Do this – Find the lines that hold the word "scene" and return them.

Dataset excerpt –
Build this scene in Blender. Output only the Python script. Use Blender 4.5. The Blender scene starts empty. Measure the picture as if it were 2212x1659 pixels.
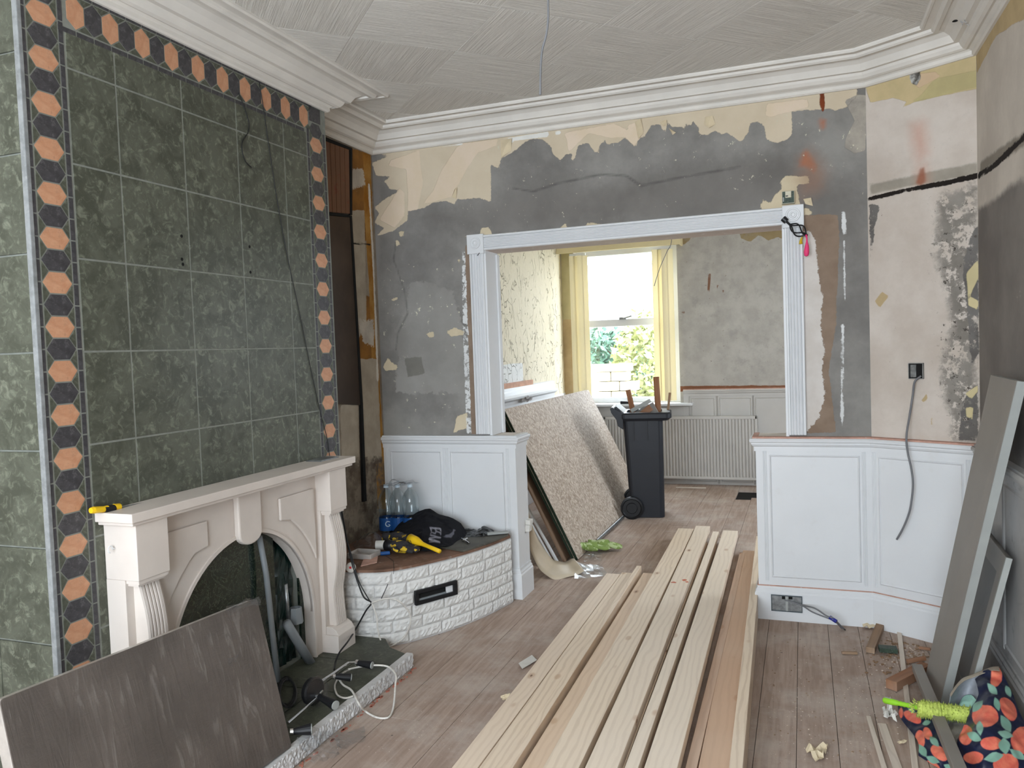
import bpy, bmesh, math, random
import numpy as np
from mathutils import Vector, Matrix
random.seed(7); np.random.seed(7)
SC = bpy.context.scene
COL = SC.collection
PI = math.pi
# ------------------------------------------------------------------ camera
EYE = 1.55; FPX = 1700.6
yaw, pit, rol = [math.radians(a) for a in (-20.297, -2.479, -2.108)]
FW = Vector((math.sin(yaw)*math.cos(pit), math.cos(yaw)*math.cos(pit), math.sin(pit)))
r0 = Vector((math.cos(yaw), -math.sin(yaw), 0)); u0 = r0.cross(FW)
RT = r0*math.cos(rol) + u0*math.sin(rol); UP = u0*math.cos(rol) - r0*math.sin(rol)
cd = bpy.data.cameras.new('camera'); cam = bpy.data.objects.new('camera', cd); COL.objects.link(cam)
cam.matrix_world = Matrix(((RT.x, UP.x, -FW.x, 0), (RT.y, UP.y, -FW.y, 0), (RT.z, UP.z, -FW.z, EYE), (0, 0, 0, 1)))
cd.sensor_width = 36; cd.lens = FPX/2212*36; cd.clip_start = .05; cd.clip_end = 200
SC.camera = cam
# ------------------------------------------------------------------ light
SC.view_settings.view_transform = 'Standard'; SC.view_settings.look = 'None'
SC.view_settings.exposure = 1.62; SC.view_settings.gamma = 1.0
try: SC.view_settings.use_curve_mapping = False
except Exception: pass
SC.cycles.use_denoising = True
SC.cycles.max_bounces = 10; SC.cycles.diffuse_bounces = 6
SC.cycles.caustics_reflective = False; SC.cycles.caustics_refractive = False
SC.cycles.sample_clamp_indirect = 8
wd = bpy.data.worlds.new('sky'); SC.world = wd; wd.use_nodes = True
bg = wd.node_tree.nodes['Background']; bg.inputs['Color'].default_value = (.81, .905, 1, 1); bg.inputs['Strength'].default_value = 5.2
def area(name, loc, rot, sx, sy, power, col=(1, 1, 1), portal=False):
    l = bpy.data.lights.new(name, 'AREA'); l.shape = 'RECTANGLE'; l.size = sx; l.size_y = sy; l.energy = power; l.color = col
    o = bpy.data.objects.new(name, l); COL.objects.link(o); o.location = loc; o.rotation_euler = rot
    if portal: l.cycles.is_portal = True
    return o
# daylight enters by the bay window behind the camera and the back-room window
area('front_window_portal', (-.9, -1.34, 1.65), (PI/2, 0, 0), 2.9, 2.2, 1, portal=True)
area('back_window_portal', (-1.86, 8.86, 1.75), (-PI/2, 0, 0), 1.15, 1.75, 1, portal=True)

area('added_side_opening_portal', (2.02, 6.6, 1.7), (0, PI/2, 0), 1.4, 1.2, 1, portal=True)  # portal of an unseen side opening, added to brighten the back room

# ------------------------------------------------------------------ pixel -> point on a known plane of the room
def ray(x, y): return RT*((x-1106)/FPX) - UP*((y-829.5)/FPX) + FW
CAMP = Vector((0, 0, EYE))
def FL(x, y, z=0.0):
    d = ray(x, y); return CAMP + d*((z-EYE)/d.z)
def PX(x, y, X):
    d = ray(x, y); return CAMP + d*(X/d.x)
def PY(x, y, Y):
    d = ray(x, y); return CAMP + d*(Y/d.y)
def PN(x, y, p, n):
    d = ray(x, y); n = Vector(n); return CAMP + d*((Vector(p)-CAMP).dot(n)/d.dot(n))
# ------------------------------------------------------------------ materials
def S(r, g, b, k=1.0):
    f = lambda c: ((c/255)/12.92 if c/255 <= .04045 else ((c/255+.055)/1.055)**2.4)*k
    return (f(r), f(g), f(b), 1)
class NT:
    def __init__(s, name, rough=.6, spec=.3, metallic=0):
        s.m = bpy.data.materials.new(name); s.m.use_nodes = True
        s.t = s.m.node_tree; s.b = s.t.nodes['Principled BSDF']
        s.b.inputs['Roughness'].default_value = rough; s.b.inputs['Metallic'].default_value = metallic
        s.b.inputs['Specular IOR Level'].default_value = spec
        s.tc = s.new('ShaderNodeTexCoord'); s.co = s.tc.outputs['Object']
    def new(s, t): return s.t.nodes.new(t)
    def put(s, sock, v):
        if isinstance(v, bpy.types.NodeSocket): s.t.links.new(v, sock)
        else: sock.default_value = v
    def mapping(s, scale=(1, 1, 1), rot=(0, 0, 0), loc=(0, 0, 0), vec=None):
        n = s.new('ShaderNodeMapping'); s.put(n.inputs['Vector'], vec or s.co)
        n.inputs['Scale'].default_value = scale; n.inputs['Rotation'].default_value = rot; n.inputs['Location'].default_value = loc
        return n.outputs[0]
    def noise(s, scale=5, detail=4, rough=.55, vec=None, dist=0, col=False):
        n = s.new('ShaderNodeTexNoise'); s.put(n.inputs['Vector'], vec or s.co)
        n.inputs['Scale'].default_value = scale; n.inputs['Detail'].default_value = detail
        n.inputs['Roughness'].default_value = rough; n.inputs['Distortion'].default_value = dist
        return n.outputs['Color' if col else 'Fac']
    def voro(s, scale=5, vec=None, feat='F1', out='Distance', rnd=1.0):
        n = s.new('ShaderNodeTexVoronoi'); s.put(n.inputs['Vector'], vec or s.co); n.feature = feat
        n.inputs['Scale'].default_value = scale; n.inputs['Randomness'].default_value = rnd
        return n.outputs[out]
    def wave(s, scale=5, dist=2, vec=None, detail=2, dscale=1.0, d='X'):
        n = s.new('ShaderNodeTexWave'); s.put(n.inputs['Vector'], vec or s.co); n.bands_direction = d
        n.inputs['Scale'].default_value = scale; n.inputs['Distortion'].default_value = dist
        n.inputs['Detail'].default_value = detail; n.inputs['Detail Scale'].default_value = dscale
        return n.outputs['Fac']
    def math(s, op, a, b=0.0, c=None, clamp=False):
        n = s.new('ShaderNodeMath'); n.operation = op; n.use_clamp = clamp
        s.put(n.inputs[0], a); s.put(n.inputs[1], b)
        if c is not None: s.put(n.inputs[2], c)
        return n.outputs[0]
    def step(s, v, lo, hi, a=0.0, b=1.0):
        n = s.new('ShaderNodeMapRange'); n.interpolation_type = 'SMOOTHSTEP'
        s.put(n.inputs['Value'], v); s.put(n.inputs['From Min'], lo); s.put(n.inputs['From Max'], hi)
        s.put(n.inputs['To Min'], a); s.put(n.inputs['To Max'], b); return n.outputs['Result']
    def mix(s, f, a, b):
        n = s.new('ShaderNodeMix'); n.data_type = 'RGBA'
        s.put(n.inputs[0], f); s.put(n.inputs[6], a); s.put(n.inputs[7], b); return n.outputs[2]
    def attr(s, name):
        n = s.new('ShaderNodeAttribute'); n.attribute_name = name; return n.outputs['Fac']
    def bump(s, h, strength=.3, dist=.01):
        n = s.new('ShaderNodeBump'); s.put(n.inputs['Height'], h)
        n.inputs['Strength'].default_value = strength; n.inputs['Distance'].default_value = dist
        s.put(s.b.inputs['Normal'], n.outputs[0]); return n
    def col(s, c): s.put(s.b.inputs['Base Color'], c)
    def rnd(s): return s.new('ShaderNodeObjectInfo').outputs['Random']
def scl(c, k): return (c[0]*k, c[1]*k, c[2]*k, 1)
def simple(name, c, rough=.6, var=.12, scale=8, bump=.0, bscale=40, spec=.3, metallic=0, dirt=None, coat=0):
    n = NT(name, rough, spec, metallic)
    f = n.step(n.noise(scale, 5), .3, .7)
    k = n.mix(f, scl(c, 1-var), scl(c, 1+var*.6))
    if dirt:
        k = n.mix(n.math('MULTIPLY', n.step(n.noise(scale*3, 6, .7), .56, .7), dirt[1]), k, dirt[0])
    n.col(k)
    if bump: n.bump(n.noise(bscale, 5, .6), bump, .004)
    if coat: n.b.inputs['Coat Weight'].default_value = coat
    return n.m
MT = {}
MT['white'] = simple('white gloss paint', S(212, 213, 214), .42, .03, 3, .03, 40, dirt=(S(190, 184, 176), .12))
MT['whiteC'] = simple('white plaster cornice', S(214, 209, 201), .62, .06, 5, .1, 50)
MT['mantel'] = simple('cream white mantel paint', S(208, 198, 189), .42, .04, 7, .04, 60)
MT['greyw'] = simple('white panelling toned grey for shade', S(168, 166, 163), .45, .2, 2.5, .05, 60, dirt=(S(96, 90, 86), .45))  # white paint greyed so the weaker light on the right wall is in the colour
MT['dark'] = simple('hole and gap black', S(22, 21, 20), .9, .3, 10)  # near-black used for holes, gaps, recesses and hidden backs
MT['black'] = simple('black plastic', S(26, 26, 28), .42, .1, 20, .03)
MT['blackc'] = simple('black cable', S(30, 29, 29), .5)
MT['whitec'] = simple('white cable sheath', S(205, 200, 192), .45, .1, 30, dirt=(S(60, 50, 45), .7))
MT['greyc'] = simple('grey cable sheath', S(112, 112, 114), .5)
MT['chrome'] = simple('polished chrome', S(210, 210, 210), .15, .05, metallic=1)
MT['steel'] = simple('galvanised steel', S(150, 152, 152), .35, .3, 40, metallic=.8)
MT['concrete'] = simple('grey plaster body', S(125, 122, 118), .9)
MT['rawwood'] = simple('raw pink timber', S(188, 138, 108), .7, .2, 15)
MT['grout'] = simple('grey grout', S(128, 130, 122), .85, .12, 30, .1, 120)
MT['metaltrim'] = simple('grey corner trim', S(132, 134, 134), .6, .2, 30, dirt=(S(160, 160, 156), .4))
MT['cream'] = simple('cream fabric', S(214, 200, 158), .7, .05)
MT['paperw'] = simple('white paper', S(206, 203, 196), .7, .08, 20)
MT['sage'] = simple('grey painted board face', S(134, 128, 121), .5, .06, 5, .03, 80)
MT['sageE'] = simple('pale grey board edge', S(158, 160, 156), .5, .06)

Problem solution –
Build this scene in Blender. Output only the Python script. Use Blender 4.5. The Blender scene starts empty. Measure the picture as if it were 2212x1659 pixels.
SC = bpy.context.scene